如果我们把static final CountDownLatch end = new CountDownLatch(10);改成小于10的数,比如3
public class CountDownLatchDemo implements Runnable {
//设定计时器
static final CountDownLatch end = new CountDownLatch(3);
private static AtomicInteger i = new AtomicInteger(10);
public void run() {
try {
Thread.sleep(new Random().nextInt(10) * 1000);
System.out.println("check complete,剩余次数" + i.decrementAndGet());
//计时器中的一个线程完成,计时器-1
end.countDown();
} catch (InterruptedException e) {
e.printStackTrace();
}
}
public static void main(String[] args) throws InterruptedException {
ExecutorService exec = Executors.newFixedThreadPool(10);
CountDownLatchDemo demo = new CountDownLatchDemo();
for (int i = 0;i < 10;i++) {
exec.submit(demo);
}
//让主线程等待计时器倒数完成才允许继续执行
end.await();
System.out.println("Fire!");
exec.shutdown();
}
}这里面我们做了一点小小的调整,就是原子类打印System.out.println("check complete,剩余次数" + i.decrementAndGet())而并不是i.getAndDecrement(); System.out.println("check complete,剩余次数" + i.toString());这个改动是为了让打印不会打印出相同的数,否则即便是原子类,这也是两步操作,依然会打印出相同的数,原因可以自己思考。
运行结果
check complete,剩余次数9 check complete,剩余次数7 check complete,剩余次数8 Fire! check complete,剩余次数6 check complete,剩余次数4 check complete,剩余次数3 check complete,剩余次数5 check complete,剩余次数2 check complete,剩余次数1 check complete,剩余次数0
从结果可以看出,线程demo只并行执行了3次,主线程就继续执行了。而剩余次数混乱说明是并行执行,而不是依次执行。

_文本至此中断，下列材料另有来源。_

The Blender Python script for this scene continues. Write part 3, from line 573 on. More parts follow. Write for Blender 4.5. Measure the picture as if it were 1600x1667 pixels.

本人之前博客《静态变量的多线程同步问题》有一个countDown()方法和await()方法调换位置的样例,目的是为了让所有的任务线程等待(此时不同的任务线程已经生成),直到主线程countDown()的时候,任务线程才可以继续执行,从而不会出现单独线程抢占,让不同的线程都能够产生订单号。有兴趣的朋友可以查看之前的该博文。
11、循环栅栏
循环栅栏跟倒计时器最大的不同就是倒计时器当计数减到0的时候,开始允许其他线程执行,倒计时器不可再使用,而循环栅栏则无论多少线程执行,只要到了设置的限制数,就会执行绑定的线程方法,可以循环使用。如果到不了设置的限制数就会进行堵塞。
总共10个士兵,每5个士兵集合,进行一次报告共报告2次,全部集合后,每5个士兵执行任务进行一次报告共报告2次。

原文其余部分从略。